Eu nunca tive uma boa relação com a minha avó ou com minha mãe. A piori, depois de uns bons anos e danos, acredito que a relação conturbada entre minha mãe e minha avó me fez criar um senso de proteção para com minha mãe – afinal, quem ao ver sua mãe ser atacada por alguém que deveria cuidar dela e respeitá-la não ficaria indignada? Era esperado que eu criasse o que se chama de “ranço” com a cara da minha avó, agora, a minha relação com minha mãe foi ruindo pelas mesmas divergências; ela nunca aceitou que minha avó a agredia, já eu, não conseguia aceitar que ela aceitasse aquilo. Anos se passaram, eu fiquei mais velha, as opiniões e diretrizes foram sendo lapidadas e nosso ambiente familiar tornou-se uma zona de guerra em que eu sempre estava alerta para atacar.

E eu ataquei. Assim como minha vó, e assim como minha mãe. Espera-se que uma mãe cuide da filha e a defenda, mas minha avó nunca fez isso e minha mãe bateu de frente comigo inúmera vezes. Teríamos nos matado ao longo dos anos se eu não tivesse tido uma epifania emocional devido alguns problemas pessoais. Com muita dor e orgulho ferido, eu tive que perceber e assumir certas semelhanças – e eu diria que são grandiosas e absurdas, até – entre eu, minha avó e minha mãe. Absurdamente e por uma ironia de um destino que eu sempre chamo de sacana por aqui, nós éramos versões da mesma essência – intensas, amorosas, bravas e com personalidades fortes ao extremo. Cada uma reagia a sua maneira; minha mãe se calava, minha avó alfinetava e eu gritava aos quatro vendos e fechava a cara quando era contrariada. Tive que perceber, a duras penas, que todos os detalhes que eu tanto amava em mim mesma vinham diretamente das pessoas com quem eu menos conseguia lidar. Quão difícil é olhar para o espelho e enxergar a si mesma no que você não suporta? Foi difícil assumir, foi difícil lidar. Hoje, é imensamente engraçado. Minha vó ainda fecha a cara e reclama feito uma criança mau criada, assim como eu reajo da mesma forma quando não recebo o que quero.

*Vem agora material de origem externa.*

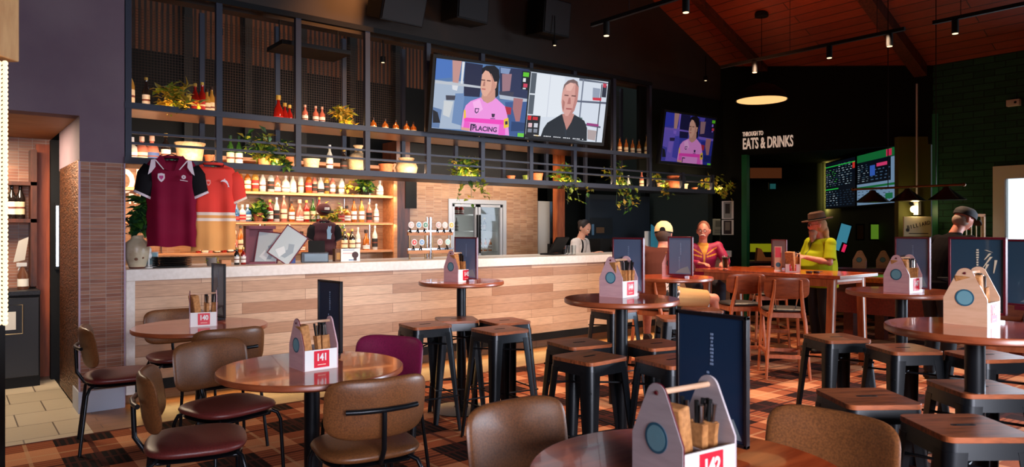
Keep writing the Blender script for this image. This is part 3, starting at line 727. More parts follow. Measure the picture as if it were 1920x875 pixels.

Somos as variações de uma mesma essência e pessoa, e apesar de irônico é muito bonito também. É preciso aprender ter respeito por quem foi antes de nós. Essa talvez seja a maior relação de amor e respeito que tive que desenvolver comigo mesma e com outras pessoas no último ano, e ainda se mostra a maior batalha que eu travo diretamente; há dias que eu esqueço dessa semelhança e as acuso intimamente por não serem como eu gostaria ou esperava que fossem. Como é fácil amar as pessoas quando elas são extensões de nós mesmo, não é? Agora, e quando elas são mas isso não te convém? E quando elas são como você mas diferente? A semelhança irrita mais do que a diferença, porque a diferença pode ser discutida, mas não o que é igual, não pode ser questionado, afinal vem de você também. Se você critica quem fez de você quem você é, você está só criticando a si mesmo e esse é o caminho para o fim. Não atirar no meu próprio pé tem sido minha maior batalha interior, assim como cultivar o respeito e aceitação, porque puta que pariu, como é caro. Como é difícil. Hoje eu sou só filha, mas como deve ser difícil a mãe se ver na filha, porque também se vê na mãe. Será tão difícil para mim reconhecer em meus filhos os detalhes irritantes da minha própria personalidade que fazem deles quem são mas que também nos afasta? Espero que eles aprendam a lidar; eu ainda estou tentando.